The PSDB implements more fiscally responsible policies, which do more to contain consumer price increases and stimulate growth than current measures, Antonio Imbassahy, the PSDB leader in the lower house, said by phone today.

 

‘Social Inequality’

 

“The best way to combat social inequality is to control inflation, something Dilma’s government hasn’t accomplished,” he said.

 

Rousseff less than two years after entering office demanded banks reduce interest rates charged to customers and bring profits down to what she called “civilized” levels. Central bank President Alexandre Tombini, who inherited a key rate of 10.75 percent, cut it to a record-low 7.25 percent in October 2012, the month after Rousseff’s comment.

 

The central bank’s press office declined to comment on the institution’s autonomy.

 

The central bank in April 2013 started the world’s longest tightening cycle, raising borrowing costs by 375 basis points in nine straight meetings as inflation twice last year breached the ceiling of the 2.5 percent to 6.5 percent target range. It kept the benchmark Selic rate unchanged at 11 percent last month even as consumer prices rose 6.37 percent.

 

Second Term

 

Rousseff accepted her party’s nomination for re-election last week, saying a second term would usher in a new cycle of development based on economic soundness and social policies.
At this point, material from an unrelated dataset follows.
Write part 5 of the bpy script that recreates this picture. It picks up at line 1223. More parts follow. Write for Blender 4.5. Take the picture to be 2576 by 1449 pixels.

The most popular policies will be expanded, and the government would do what is possible in a second term given global trends to encourage growth and keep inflation under control, Berzoini said.

 

“The second term isn’t the moment to present a huge number of managerial novelties,” Berzoini said.

 

Inflation will end 2014 at 6.4 percent if policy makers continue to keep the Selic unchanged, the central bank wrote in its quarterly inflation report published today. That compares with a 6.1 percent estimate in the March report.

 

Policy makers also cut their 2014 economic growth forecast to 1.6 percent from 2 percent. Unemployment in April fell to 4.9 percent from 5.8 percent the prior year.

 

“The government didn’t neglect inflation, but it didn’t fight it in an orthodox way that generates unemployment and crimps wages,” Berzoini said.